Last night saw a number of John Huston movies on TCM; tonight sees two movies starring his father, Walter. The first of these is the interesting pre-Code Ann Vickers at 9:30 PM ET.
Irene Dunne gets top billing in the title role. At the beginning of the movie, she's a social worker dealing with veterans returning from World War I. One of these veterans, Bruce Cabot, tries to woo her, but at first she refuses, wanting to maintain her career. He's a cad, though, and eventually convinces her to have sex with him, since she winds up pregnant and he runs off leaving her more or less alone to raise the coming baby.
Unfortunately, the baby is still-born, although that allows Miss Vickers the opportunity to keep working, going inside a women's prison to observe conditions and write an award-winning book describing the scandalous way the women prisoners are treated. This gains her influence and eventually she gets put in charge of a women's prison of her own, where presumably more progressive conditions will be afforded the prisoners.
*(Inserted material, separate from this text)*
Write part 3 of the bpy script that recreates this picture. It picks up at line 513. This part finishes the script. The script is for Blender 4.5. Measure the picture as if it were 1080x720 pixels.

This rise in status also brings her to the attention of Judge Barney Dolphin (Walter Huston). He falls in love with her, but also knows he can never really have her. The problem is, he's trapped in a loveless marriage with a woman who won't grant him a divorce, instead traveling around Europe. At least the wife's being away gives the good judge the chance to have his dalliances on the side.
Then again, the good judge isn't a good judge, but a corrupt bastard. Eventually he gets arrested for the corruption, but not before having knocked up Ann Vickers. He goes off to prison, and she works lesser jobs waiting for him to get out of jail....
It's fascinating stuff, based on a novel by Sinclair Lewis. Ann Vickers is supposed to be a strong powerful woman -- after all, she's able to write a scathing book about women's prisons. But every time she meets a bad boy she gets weak in the knees. (On the other hand, the one good man in the movie, lawyer Conrad Nagel, leaves her completely cold.) That having been said, what Vickers does isn't portrayed as particularly immoral, at least, nowhere near the way it would be portrayed in movies released once the enforcement of the Production Code became strict. Further, there's some relatively lurid (at least for 1933 standards) stuff here, in the form of the treatment Vickers witnesses in the women's prison, and how her face is superimposed over those images with a hardened expression. Also in the cast is Edna May Oliver as Vickers' mentor, a role that becomes distinctly too small after Vickers' first baby is stillborn.
Ann Vickers veers from one part of the plot to the next so quickly that it sometimes feels disjointed, which is certainly a drawback. All the same, it's still quite an interesting movie. Sadly, it's never been released to DVD.